Day 143: Have a say

0
236
speakers corner

A TIDY little square under the jacarandas in front of Parliament House is marked out as Speaker’s Corner, a place for Queenslanders to have their say.

The Queensland Parliament emblem is at its centre, and an accompanying plaque announces it is “a space devoted to encouraging Queenslanders to speak and engage in open and vigorous debate”.

speakers corner
It’s a pleasant spot under the trees at the Parliament House forecourt

Although it’s not quite in the free spirit of London’s Hyde Park in its heyday, the space would fit a couple of soapboxes.

It is hard to imagine, though, that George Orwell or Karl Marx, or any other speaker for that matter, would be excited about such a formal arrangement and being confined to a precise spot to exercise freedoms.

Unlike public spaces claimed for the purpose, it appears to represent controlled freedom – but it’s the thought that counts.

And it’s a nice spot in the George Street forecourt outside Parliament House at the entrance to the Queensland University of Technology Gardens Point campus.

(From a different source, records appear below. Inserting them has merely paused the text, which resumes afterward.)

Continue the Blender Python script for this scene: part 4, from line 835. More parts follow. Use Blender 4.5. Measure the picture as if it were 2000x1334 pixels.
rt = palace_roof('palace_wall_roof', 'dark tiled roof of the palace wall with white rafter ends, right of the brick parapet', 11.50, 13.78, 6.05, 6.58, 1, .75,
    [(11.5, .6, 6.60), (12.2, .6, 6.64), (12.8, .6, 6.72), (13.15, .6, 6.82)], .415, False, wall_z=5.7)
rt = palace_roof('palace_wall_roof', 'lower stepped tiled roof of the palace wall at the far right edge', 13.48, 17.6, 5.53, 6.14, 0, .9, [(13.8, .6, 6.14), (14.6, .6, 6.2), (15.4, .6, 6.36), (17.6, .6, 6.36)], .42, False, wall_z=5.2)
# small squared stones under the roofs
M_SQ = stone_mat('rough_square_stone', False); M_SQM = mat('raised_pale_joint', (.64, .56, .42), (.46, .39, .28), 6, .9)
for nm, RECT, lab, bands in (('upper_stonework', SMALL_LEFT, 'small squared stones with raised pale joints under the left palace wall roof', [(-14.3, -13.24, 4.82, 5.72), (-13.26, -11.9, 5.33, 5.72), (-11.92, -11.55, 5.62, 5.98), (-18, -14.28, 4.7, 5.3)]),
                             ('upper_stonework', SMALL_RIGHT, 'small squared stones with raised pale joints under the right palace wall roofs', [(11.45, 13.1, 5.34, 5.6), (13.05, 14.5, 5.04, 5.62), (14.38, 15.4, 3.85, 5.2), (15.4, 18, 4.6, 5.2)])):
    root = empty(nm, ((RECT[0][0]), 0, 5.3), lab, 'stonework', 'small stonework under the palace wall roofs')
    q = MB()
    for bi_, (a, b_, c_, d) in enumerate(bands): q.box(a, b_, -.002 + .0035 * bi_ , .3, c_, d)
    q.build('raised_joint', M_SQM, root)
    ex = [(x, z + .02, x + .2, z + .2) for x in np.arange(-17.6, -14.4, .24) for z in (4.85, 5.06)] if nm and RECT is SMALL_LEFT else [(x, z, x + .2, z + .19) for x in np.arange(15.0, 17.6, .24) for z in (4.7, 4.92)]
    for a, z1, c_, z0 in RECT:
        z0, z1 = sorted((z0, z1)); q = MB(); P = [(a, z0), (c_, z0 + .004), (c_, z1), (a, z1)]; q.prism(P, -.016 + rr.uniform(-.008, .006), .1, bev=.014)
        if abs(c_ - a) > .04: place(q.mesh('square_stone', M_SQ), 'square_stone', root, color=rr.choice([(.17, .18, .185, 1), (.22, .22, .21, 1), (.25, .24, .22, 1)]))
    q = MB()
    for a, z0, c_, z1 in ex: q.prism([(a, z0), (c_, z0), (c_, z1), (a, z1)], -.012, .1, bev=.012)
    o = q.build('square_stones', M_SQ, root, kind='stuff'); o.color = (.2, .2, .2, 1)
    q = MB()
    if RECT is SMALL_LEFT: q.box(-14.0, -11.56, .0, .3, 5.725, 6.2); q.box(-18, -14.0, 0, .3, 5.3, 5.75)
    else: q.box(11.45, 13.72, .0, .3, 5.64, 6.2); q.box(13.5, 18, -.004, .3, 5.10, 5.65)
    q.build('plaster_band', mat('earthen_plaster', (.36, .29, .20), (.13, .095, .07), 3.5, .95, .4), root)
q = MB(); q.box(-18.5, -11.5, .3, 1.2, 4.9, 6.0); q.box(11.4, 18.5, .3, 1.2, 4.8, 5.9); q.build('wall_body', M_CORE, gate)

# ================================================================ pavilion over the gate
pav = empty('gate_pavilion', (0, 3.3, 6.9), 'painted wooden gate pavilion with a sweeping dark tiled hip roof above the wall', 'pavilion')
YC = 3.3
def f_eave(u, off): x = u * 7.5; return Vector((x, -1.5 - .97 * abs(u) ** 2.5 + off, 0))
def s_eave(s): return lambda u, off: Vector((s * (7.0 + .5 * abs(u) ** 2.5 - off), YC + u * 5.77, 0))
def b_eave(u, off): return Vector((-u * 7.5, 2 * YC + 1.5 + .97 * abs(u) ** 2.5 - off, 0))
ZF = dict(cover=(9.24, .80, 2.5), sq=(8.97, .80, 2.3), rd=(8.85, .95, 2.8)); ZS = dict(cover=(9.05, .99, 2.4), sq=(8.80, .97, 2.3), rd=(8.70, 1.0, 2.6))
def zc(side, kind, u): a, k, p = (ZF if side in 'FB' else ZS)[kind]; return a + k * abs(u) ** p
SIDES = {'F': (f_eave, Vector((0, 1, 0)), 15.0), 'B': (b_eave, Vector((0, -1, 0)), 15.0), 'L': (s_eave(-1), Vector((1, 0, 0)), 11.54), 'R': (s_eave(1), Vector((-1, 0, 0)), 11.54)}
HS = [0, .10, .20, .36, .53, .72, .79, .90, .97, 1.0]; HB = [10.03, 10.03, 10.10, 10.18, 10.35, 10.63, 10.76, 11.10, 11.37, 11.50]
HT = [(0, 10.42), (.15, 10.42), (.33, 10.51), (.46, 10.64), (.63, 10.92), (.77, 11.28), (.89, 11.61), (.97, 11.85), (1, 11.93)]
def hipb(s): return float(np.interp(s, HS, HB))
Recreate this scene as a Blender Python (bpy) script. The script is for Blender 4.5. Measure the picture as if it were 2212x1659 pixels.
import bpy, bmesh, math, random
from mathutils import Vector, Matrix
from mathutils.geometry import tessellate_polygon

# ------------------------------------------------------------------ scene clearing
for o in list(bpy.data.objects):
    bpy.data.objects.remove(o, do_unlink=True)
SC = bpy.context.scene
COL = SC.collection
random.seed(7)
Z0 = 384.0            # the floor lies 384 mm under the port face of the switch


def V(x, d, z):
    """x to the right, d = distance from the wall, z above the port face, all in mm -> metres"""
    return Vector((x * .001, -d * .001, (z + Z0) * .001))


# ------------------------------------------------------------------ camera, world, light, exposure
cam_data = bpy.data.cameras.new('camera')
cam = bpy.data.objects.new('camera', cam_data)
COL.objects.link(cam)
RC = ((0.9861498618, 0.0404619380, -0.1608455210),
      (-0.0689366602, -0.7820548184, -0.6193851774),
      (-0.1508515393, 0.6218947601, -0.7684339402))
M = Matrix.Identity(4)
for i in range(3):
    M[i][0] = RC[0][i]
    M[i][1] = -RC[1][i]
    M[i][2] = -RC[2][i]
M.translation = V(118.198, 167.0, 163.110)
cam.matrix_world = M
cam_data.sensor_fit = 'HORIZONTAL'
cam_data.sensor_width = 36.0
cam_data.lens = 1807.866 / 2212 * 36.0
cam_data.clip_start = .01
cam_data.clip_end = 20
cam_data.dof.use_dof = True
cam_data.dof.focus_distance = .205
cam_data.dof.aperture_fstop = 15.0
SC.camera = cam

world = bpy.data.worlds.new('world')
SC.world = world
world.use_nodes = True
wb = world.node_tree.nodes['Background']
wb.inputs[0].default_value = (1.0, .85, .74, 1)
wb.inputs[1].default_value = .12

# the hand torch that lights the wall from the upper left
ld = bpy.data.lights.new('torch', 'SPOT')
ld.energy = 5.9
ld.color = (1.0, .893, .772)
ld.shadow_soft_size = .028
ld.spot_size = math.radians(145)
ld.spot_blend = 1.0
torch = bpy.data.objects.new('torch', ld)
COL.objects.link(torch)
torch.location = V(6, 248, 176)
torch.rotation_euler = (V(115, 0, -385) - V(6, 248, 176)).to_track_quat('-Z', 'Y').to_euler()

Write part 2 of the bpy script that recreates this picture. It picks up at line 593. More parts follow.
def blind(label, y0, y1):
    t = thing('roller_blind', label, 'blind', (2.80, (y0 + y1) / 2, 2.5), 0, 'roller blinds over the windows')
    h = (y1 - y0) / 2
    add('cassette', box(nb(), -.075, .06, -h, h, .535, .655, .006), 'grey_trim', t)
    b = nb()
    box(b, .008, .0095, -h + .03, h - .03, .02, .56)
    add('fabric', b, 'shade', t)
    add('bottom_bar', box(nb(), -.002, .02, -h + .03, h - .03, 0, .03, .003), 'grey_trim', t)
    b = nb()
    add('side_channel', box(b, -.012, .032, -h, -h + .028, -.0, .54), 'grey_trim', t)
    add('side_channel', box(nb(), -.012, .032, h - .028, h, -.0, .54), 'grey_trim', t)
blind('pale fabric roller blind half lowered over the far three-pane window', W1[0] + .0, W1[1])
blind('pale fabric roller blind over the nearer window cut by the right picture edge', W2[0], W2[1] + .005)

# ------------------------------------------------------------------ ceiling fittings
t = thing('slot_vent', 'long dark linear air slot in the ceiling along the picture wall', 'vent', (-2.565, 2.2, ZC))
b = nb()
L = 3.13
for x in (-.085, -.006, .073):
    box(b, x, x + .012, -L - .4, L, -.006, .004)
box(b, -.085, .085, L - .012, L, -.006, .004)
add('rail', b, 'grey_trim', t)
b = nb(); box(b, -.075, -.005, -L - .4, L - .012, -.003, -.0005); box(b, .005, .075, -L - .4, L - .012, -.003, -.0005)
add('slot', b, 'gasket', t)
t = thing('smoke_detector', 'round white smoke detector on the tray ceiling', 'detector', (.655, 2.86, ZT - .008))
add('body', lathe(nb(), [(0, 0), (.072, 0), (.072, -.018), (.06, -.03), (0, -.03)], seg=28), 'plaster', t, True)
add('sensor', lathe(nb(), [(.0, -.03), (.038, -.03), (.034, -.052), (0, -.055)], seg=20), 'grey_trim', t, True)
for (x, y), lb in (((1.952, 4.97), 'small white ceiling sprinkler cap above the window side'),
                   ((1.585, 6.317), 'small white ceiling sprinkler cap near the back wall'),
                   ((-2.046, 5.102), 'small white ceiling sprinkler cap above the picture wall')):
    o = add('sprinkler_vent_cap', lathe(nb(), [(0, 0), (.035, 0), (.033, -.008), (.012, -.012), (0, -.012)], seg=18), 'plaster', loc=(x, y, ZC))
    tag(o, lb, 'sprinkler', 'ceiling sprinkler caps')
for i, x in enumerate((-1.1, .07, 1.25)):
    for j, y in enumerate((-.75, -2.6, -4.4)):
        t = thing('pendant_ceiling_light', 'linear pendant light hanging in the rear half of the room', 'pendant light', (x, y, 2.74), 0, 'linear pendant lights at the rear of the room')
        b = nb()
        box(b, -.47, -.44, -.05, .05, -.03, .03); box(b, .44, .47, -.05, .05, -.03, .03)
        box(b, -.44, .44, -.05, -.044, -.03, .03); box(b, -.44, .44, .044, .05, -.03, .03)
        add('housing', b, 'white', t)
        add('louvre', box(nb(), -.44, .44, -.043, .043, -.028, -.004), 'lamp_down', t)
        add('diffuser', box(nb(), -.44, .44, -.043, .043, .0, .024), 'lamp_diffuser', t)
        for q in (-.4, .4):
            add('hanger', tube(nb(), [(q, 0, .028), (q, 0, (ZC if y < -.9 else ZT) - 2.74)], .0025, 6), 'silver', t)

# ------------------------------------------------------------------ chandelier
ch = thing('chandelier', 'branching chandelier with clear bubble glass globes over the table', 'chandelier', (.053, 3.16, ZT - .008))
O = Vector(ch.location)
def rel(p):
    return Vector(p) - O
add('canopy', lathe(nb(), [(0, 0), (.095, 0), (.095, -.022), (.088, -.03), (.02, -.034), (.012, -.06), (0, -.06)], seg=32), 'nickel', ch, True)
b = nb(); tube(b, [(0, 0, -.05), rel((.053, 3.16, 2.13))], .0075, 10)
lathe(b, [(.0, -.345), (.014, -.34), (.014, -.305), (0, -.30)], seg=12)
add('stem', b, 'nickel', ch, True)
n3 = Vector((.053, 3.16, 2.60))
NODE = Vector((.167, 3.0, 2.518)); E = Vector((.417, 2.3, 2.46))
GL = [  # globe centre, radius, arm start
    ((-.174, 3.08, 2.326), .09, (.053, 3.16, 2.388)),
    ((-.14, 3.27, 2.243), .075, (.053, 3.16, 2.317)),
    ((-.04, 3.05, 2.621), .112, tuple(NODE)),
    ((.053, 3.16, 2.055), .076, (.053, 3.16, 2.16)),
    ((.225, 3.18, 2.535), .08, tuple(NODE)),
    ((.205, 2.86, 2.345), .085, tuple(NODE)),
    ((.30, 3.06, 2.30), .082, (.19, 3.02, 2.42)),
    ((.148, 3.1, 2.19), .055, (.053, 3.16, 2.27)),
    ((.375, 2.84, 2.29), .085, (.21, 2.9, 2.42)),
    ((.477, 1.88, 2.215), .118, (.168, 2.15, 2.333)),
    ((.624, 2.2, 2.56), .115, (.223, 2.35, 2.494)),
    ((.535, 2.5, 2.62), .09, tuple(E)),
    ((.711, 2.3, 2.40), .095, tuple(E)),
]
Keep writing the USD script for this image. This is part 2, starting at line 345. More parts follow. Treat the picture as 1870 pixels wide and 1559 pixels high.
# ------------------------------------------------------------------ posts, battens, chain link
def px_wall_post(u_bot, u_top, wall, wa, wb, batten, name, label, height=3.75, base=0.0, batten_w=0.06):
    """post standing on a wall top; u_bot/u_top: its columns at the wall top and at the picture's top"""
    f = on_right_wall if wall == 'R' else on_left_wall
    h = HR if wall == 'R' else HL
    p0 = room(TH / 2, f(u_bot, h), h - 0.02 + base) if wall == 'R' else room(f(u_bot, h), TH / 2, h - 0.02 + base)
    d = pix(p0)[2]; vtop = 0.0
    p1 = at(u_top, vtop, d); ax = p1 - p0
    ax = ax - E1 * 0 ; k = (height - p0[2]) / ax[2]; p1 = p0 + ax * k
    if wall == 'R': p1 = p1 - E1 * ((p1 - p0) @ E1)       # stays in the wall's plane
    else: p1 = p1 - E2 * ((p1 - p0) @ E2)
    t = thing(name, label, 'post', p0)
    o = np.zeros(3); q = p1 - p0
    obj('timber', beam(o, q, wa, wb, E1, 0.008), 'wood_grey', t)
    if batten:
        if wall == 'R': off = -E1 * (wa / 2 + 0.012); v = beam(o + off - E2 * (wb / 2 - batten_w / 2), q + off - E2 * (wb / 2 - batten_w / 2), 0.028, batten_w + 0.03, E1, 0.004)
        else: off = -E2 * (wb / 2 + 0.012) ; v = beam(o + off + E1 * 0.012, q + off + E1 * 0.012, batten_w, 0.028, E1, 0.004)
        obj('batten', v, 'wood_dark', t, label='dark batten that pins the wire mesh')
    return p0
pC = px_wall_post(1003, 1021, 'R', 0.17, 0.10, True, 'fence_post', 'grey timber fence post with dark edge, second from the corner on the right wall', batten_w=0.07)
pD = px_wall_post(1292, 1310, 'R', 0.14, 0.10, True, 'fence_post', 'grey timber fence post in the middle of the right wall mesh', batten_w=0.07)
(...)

Speakers’ Corner was opened in 2010, to mark the 150thanniversary of the Queensland Parliament.

speakers corner
Room for a few soapboxes.

There is also an attached message quoting Gilbert Eliott, the first speaker of the Legislative Assembly in the colony of Queensland, in his first speech on May 22, 1860:

“I would urge on honourable members mutual forbearance and self-control, and the necessity of not taking exception to words and expressions which might bear a very different interpretation to that which at the time they might be disposed to attach to them”.

This area in front of Parliament House has often been, and still is, the scene for protests and gatherings, so Speakers’ Corner was established to “acknowledge this history and encourage peaceful gatherings in that area”.

The only problem is that if you plan to hold a protest, it’s necessary to advise Queensland Police in advance and register it!

Complete a “Notice of Intention to hold a Public Assembly” form and deliver it to a police station or the nearest Magistrates Court giving at least five days’ notice. Not a lot of room for spontaneity.

speakers corner hyde park
Waving the red flag was accepted at Hyde Park speakers’ corner in 1979.

Oh dear, so it doesn’t really appear to be in the spirit of the accepted definition of a speakers’ corner as a place for “open-air public speaking, debate and discussion as a demonstration of freedom of speech”.

Neither does it encourage anyone to turn up unannounced and talk on almost any subject at the risk of being heckled by others who turn up just for that purpose.

From 1962 until the mid-1970s, Centenary Place was the local equivalent of the northeast corner of London’s Hyde Park, where those with a point to make turned up with their soapbox to spruik their cause each Sunday.

Hundreds of people turned up there to hear speakers holding forth on all manner of issues. Aboriginal rights was a hot topic during this period.

speakers corner hyde park
Anyone could come and spruik their message at Hyde Park corner in the 1970s, but not so in Brisbane.

That came to a halt in the mid-’70s, a time when the Bjelke-Petersen government was not at all keen on people power and free speech.

Finally, in 1990, Brisbane City Council officially made space available for the purpose at King George Square.

But now it’s all official.

Have your say outside Parliament House at Brisbane’s Speaker’s Corner.